McAlester had been a small town deputy before he had been a city officer; and he had hunted many sorts of game: feathered, finned, bush-tailed, ring-tailed, clawed, horned, hoofed, fourlegged, two-legged. He could tell now that he was on the scent of the prey, and that the prey knew it.

Yet none of it matters once the snakes and then the wild boar appear. His bells, his rifle, his fieldcraft, his light sleeping, all of it is directed toward the wrong threat. He is ready for Blocker, but the mountain sends him snakes.


Blocker, who is also competent, gets the same surprise. He goes up on the roof to trap McAlester, then steps on a rattler warmed by McAlester’s fire and dies a few feet away.
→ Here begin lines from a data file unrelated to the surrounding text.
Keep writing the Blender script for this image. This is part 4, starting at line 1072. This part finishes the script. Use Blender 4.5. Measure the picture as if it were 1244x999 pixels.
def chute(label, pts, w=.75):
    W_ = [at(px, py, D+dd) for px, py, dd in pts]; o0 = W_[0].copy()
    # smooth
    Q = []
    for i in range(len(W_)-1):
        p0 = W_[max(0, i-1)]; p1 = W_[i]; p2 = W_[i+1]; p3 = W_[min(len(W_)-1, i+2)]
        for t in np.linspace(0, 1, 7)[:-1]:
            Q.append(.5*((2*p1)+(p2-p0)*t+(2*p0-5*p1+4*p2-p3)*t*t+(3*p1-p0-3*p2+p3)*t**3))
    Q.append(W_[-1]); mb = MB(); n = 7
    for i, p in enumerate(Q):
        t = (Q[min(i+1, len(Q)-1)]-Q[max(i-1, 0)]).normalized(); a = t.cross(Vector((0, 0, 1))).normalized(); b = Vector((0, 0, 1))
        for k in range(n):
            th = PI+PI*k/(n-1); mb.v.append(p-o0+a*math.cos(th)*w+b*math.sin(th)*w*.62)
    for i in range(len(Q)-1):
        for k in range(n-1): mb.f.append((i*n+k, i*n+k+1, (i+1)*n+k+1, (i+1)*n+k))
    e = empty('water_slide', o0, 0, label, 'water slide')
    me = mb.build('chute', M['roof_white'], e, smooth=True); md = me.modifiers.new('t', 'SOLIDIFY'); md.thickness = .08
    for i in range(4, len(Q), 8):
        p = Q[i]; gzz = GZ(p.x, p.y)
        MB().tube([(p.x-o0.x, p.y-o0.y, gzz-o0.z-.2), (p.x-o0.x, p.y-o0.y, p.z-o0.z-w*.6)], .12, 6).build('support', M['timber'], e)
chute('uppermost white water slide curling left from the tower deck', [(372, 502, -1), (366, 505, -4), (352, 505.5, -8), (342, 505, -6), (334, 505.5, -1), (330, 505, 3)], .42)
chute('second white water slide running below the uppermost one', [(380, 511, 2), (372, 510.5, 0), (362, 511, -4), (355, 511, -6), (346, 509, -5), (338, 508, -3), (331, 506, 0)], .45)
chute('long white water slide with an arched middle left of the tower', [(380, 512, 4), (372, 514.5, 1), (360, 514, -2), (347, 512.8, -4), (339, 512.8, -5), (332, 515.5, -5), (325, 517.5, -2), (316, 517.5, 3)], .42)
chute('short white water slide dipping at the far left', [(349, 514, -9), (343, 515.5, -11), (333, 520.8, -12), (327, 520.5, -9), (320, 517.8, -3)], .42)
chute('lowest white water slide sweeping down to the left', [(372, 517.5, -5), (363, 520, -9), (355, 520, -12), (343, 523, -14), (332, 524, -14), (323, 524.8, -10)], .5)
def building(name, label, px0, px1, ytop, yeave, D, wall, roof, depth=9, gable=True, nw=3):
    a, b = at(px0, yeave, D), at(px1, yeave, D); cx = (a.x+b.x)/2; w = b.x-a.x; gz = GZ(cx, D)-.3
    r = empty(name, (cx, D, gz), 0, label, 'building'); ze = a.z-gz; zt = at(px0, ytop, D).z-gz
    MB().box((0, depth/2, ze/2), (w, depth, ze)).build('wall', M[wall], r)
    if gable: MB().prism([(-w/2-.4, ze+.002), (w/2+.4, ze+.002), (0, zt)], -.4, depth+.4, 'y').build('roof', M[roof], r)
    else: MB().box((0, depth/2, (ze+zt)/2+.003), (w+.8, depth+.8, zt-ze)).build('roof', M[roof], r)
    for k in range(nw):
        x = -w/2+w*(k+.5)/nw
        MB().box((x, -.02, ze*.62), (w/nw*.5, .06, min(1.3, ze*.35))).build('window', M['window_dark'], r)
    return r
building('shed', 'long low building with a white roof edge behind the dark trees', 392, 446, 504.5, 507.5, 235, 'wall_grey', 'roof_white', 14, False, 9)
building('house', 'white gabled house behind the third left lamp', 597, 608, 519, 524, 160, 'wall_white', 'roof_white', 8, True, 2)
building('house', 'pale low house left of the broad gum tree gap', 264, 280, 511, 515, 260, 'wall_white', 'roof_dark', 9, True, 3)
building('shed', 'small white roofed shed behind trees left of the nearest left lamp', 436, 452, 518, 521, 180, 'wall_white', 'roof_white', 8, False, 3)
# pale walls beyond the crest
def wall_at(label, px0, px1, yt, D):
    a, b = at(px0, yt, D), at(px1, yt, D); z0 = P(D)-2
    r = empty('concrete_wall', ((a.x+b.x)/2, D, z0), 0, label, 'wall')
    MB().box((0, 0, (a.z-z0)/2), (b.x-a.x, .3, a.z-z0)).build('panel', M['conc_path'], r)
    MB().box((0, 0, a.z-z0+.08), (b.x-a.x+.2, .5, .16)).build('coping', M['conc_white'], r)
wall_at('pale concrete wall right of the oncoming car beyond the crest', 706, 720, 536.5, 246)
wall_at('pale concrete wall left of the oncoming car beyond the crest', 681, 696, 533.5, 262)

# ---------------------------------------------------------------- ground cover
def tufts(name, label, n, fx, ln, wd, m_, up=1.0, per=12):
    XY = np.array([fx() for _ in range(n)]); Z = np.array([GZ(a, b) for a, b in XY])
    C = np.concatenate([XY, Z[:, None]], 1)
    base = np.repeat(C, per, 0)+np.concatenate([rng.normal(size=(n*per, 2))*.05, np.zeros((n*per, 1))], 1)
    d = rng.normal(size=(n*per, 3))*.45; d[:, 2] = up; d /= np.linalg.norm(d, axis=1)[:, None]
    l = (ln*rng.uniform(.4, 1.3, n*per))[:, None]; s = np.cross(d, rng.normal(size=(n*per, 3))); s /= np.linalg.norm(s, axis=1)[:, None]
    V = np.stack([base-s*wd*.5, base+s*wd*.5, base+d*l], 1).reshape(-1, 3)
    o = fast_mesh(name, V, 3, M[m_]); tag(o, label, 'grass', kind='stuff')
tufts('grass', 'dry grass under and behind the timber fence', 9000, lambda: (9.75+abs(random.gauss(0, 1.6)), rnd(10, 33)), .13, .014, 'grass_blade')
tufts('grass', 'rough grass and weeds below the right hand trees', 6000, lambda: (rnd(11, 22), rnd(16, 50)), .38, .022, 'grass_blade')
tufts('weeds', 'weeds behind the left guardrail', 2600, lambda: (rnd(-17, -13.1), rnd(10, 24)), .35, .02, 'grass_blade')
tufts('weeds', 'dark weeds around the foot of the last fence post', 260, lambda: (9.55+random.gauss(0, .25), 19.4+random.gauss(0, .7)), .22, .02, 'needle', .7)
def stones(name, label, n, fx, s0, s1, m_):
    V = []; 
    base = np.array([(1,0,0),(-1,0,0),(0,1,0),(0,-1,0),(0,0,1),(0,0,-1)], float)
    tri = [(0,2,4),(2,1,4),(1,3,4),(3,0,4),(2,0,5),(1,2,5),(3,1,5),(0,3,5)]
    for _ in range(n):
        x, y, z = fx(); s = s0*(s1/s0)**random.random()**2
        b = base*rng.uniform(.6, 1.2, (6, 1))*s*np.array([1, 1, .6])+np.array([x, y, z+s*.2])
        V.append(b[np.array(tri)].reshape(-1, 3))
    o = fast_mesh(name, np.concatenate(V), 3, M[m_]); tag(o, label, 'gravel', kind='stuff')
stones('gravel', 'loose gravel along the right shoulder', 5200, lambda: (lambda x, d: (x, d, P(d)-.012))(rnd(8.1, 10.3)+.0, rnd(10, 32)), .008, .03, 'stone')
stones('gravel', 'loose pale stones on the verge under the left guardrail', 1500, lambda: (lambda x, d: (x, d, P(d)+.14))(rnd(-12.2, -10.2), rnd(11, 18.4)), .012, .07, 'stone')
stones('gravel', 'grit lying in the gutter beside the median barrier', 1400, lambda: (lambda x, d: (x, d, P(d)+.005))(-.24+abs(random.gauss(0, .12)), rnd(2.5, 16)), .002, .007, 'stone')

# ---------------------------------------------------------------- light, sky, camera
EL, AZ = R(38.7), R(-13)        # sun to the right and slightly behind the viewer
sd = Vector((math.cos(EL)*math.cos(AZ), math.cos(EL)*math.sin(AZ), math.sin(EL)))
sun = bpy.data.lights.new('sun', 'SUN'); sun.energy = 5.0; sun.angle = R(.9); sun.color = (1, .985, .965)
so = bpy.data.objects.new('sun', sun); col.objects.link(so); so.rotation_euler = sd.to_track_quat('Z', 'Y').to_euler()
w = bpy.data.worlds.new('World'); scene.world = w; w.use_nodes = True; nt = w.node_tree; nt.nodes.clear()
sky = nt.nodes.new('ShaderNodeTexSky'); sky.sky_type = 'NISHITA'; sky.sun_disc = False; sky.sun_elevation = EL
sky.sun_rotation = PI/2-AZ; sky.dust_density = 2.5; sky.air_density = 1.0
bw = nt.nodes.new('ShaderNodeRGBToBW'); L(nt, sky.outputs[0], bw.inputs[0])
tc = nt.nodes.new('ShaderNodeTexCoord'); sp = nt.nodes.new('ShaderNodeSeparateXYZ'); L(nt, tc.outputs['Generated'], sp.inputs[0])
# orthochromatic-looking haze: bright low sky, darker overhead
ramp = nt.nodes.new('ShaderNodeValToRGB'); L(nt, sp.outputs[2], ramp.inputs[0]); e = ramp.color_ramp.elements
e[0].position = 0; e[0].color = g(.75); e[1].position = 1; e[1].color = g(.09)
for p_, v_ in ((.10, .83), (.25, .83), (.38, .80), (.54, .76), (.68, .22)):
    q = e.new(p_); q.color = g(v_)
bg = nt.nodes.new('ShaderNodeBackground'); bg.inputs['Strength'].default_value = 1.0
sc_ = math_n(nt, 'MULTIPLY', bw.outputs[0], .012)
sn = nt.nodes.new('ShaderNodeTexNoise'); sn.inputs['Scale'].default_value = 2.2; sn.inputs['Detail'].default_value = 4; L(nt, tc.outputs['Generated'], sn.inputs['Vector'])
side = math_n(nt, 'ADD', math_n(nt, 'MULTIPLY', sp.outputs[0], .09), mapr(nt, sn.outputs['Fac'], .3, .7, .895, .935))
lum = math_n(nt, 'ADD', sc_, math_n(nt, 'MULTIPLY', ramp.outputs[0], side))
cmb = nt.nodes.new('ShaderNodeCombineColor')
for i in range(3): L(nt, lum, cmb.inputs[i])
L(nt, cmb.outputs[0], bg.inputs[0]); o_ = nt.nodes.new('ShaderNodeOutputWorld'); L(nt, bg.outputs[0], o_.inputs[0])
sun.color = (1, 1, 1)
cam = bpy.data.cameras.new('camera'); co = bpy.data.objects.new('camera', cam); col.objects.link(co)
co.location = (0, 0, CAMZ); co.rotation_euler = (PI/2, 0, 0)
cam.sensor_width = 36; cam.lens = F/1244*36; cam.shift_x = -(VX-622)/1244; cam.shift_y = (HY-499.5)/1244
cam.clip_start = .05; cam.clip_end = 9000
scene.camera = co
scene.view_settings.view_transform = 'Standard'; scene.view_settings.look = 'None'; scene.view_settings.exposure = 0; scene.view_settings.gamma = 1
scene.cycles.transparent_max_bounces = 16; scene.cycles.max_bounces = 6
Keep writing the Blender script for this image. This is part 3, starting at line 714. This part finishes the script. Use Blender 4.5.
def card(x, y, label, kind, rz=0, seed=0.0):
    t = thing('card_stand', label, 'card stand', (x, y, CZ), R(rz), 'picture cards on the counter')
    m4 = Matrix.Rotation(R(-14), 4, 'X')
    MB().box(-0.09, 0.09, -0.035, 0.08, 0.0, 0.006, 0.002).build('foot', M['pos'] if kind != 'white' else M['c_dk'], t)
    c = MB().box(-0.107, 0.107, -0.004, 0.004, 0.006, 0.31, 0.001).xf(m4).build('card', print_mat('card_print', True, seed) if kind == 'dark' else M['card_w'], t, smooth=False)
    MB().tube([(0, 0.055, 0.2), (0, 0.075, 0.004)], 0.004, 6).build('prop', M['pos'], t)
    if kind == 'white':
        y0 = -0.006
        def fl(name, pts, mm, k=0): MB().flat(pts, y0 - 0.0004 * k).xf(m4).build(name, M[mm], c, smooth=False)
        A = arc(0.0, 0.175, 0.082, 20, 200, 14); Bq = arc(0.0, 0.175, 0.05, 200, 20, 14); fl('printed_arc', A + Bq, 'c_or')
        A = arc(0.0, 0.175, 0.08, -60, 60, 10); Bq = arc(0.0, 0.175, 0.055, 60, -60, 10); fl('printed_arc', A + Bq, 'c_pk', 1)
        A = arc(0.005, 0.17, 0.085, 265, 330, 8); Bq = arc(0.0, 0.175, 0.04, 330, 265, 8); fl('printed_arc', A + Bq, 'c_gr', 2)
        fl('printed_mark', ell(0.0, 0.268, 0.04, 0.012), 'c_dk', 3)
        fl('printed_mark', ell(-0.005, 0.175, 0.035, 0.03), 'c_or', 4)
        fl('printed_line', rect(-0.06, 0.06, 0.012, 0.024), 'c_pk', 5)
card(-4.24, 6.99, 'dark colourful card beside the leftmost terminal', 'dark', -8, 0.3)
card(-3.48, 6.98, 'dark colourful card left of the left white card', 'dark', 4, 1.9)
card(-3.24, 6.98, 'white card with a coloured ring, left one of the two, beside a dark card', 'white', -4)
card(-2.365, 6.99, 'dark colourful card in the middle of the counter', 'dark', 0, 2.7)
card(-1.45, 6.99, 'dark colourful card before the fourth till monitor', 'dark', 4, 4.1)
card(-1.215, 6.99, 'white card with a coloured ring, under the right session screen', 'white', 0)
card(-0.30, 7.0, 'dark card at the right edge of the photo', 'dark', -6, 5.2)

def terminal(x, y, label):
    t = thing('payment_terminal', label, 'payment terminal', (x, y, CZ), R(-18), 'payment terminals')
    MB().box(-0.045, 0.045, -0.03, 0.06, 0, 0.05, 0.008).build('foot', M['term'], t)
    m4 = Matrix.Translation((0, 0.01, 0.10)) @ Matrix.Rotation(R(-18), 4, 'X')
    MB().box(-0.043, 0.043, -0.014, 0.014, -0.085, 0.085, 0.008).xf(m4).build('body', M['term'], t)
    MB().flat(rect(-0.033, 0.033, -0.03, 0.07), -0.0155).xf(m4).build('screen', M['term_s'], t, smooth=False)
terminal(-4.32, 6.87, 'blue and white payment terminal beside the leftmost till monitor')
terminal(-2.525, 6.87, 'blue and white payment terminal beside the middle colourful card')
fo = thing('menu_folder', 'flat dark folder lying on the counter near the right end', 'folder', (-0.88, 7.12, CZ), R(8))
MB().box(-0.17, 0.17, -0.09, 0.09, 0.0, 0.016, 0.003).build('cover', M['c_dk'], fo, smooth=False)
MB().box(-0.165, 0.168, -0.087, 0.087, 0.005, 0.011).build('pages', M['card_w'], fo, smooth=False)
Neither man gets the confrontation he wants, and although there is little humor, the shape is that of a comedy of errors. Here are two men who are that one thing we find so often in Lafferty: a schizo-gash. There is little reason to think McAlester is superior to Blocker. He is just luckier, and perhaps slightly more willing to accept help from things he cannot control: the boar hog, Little Jean, daylight.


If there is a Lafferty twist here, it is that the story deconstructs the competent-man genre. What McAlester does either fails or becomes irrelevant. What saves him is deflating. The closing image of him is a deconstruction of the frontier hero in the mid-twentieth century:


The Indian girl shouldered the dead man, and they started down the knuckles of Winding Stair Mountain. [...] He was still sick, and he wobbled when he walked. Sometimes he held onto a handful of Little Jean's hair to steady himself. Sometimes he hung onto a heel of the dead Blocker. He followed them down to his car at the cattleman's.